Nowhere have we a more fertile field for tracing the effects of heredity than in a kennel. I am not concerned here with the many interesting questions that arise on the physiological side of the subject, but leaving make, shape, and speed as beyond our scope, we may confine ourselves to the consideration of mental characteristics. These do not always make their appearance at once, for the character of the dog, like that of man, develops with time. Many hounds do not show either their faults or their virtues till their second season. One experienced huntsman, indeed, used to say that he never knew what his hounds were going to do till their third season. While some hounds will enter at once, and never do wrong from the first day they go out cub-hunting, others can scarcely be induced to take an interest in the chase before their second season, while others again are never of any use at all, and do not seem to have any taste for hunting.

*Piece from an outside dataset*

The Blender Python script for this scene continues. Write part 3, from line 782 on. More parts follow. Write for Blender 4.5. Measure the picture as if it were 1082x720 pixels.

But from the first days of their return to the kennel, hounds show that they have a curious sympathy with those who are bound to them by the ties of relationship. Now in the old tribal pack we may suppose that these blood ties would be numerous, and that their recognition would tend to give a coherence to the community life by cementing the bonds of a common affection. It is no uncommon sight with us to see mother and daughter, father and son, running together in one of our packs, and while the old hounds take the lead, the young ones look to them for guidance and are quick to follow their example. This trait is strange when we consider that parents and children have seen nothing of one another since the latter were sent out to walk. The young ones have had all their early impressions of life, which must have gone far in forming their own mental outlook, apart from their parents’ influence. Yet the family tie has not been broken by the separation, though it is not possible that the young hounds at least can remember their elders. In the case of the mother we cannot say how far maternal affection may bridge the gulf. That she remembers her young long after their dependence on her has ceased, seems clear from a case of which I can vouch for the truth. A mother who had been separated from her puppies in the ordinary way would, long after there was a possibility of purely physical reasons coming into play, always trot down to the kennels immediately she was let out, and lick with affection the four little black noses that were thrust between the bars at her approach.